Al Hartmann | The Salt Lake Tribune Salt Lake County Sheriff Mike Winder talks about reports of a gun fired near the gym at Hillcrest High School at 10 a.m. Wednesday morning Feb 1. Police responded, putting the school on lockdown as a precaution and swept the school for a suspect.

I’m a 17-year-old high school student living in Utah, and the number of stomachs a cow possesses is more shocking to me than the shootings that occur within this country. Isn’t that sad? Shouldn’t we ask why or how it is that this could’ve happened?
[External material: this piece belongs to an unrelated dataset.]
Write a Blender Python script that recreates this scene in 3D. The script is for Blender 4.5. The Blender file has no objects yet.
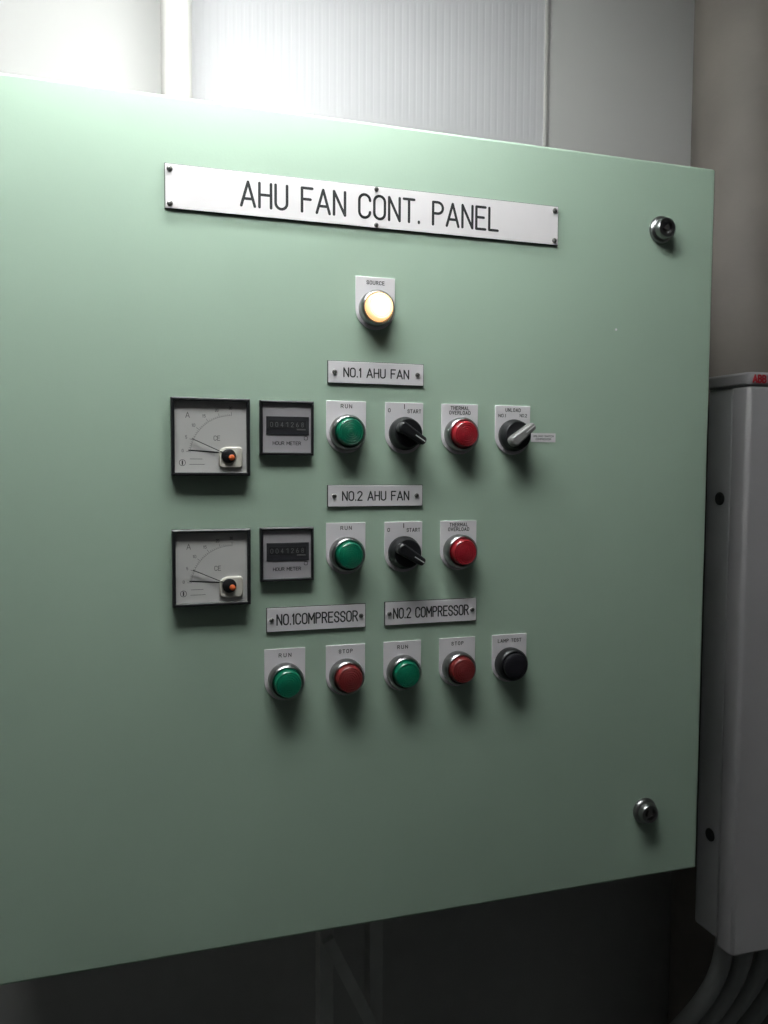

Instead, we turn our heads as if we’re passing an unfamiliar face on the street. Shootings these days seem as common as the sun rising in the morning and setting at night. My parents fled their homelands and looked to America as a beacon of light and safe passage when they were even younger than I am now. They looked upon this country’s ideals as it welcomed them in with open arms as if to say, “You’re safe now.”

The lack of gun control within our country has resulted in an unnecessarily high and tragic number of mass killings by guns. Every year I’m taught a new procedure as to how I’m supposed to react to a shooting if one occurs; I should be spending that time being the teenager that I am. Our country needs to find its way back to the ideals it was built on and be the safety net it so beautifully was.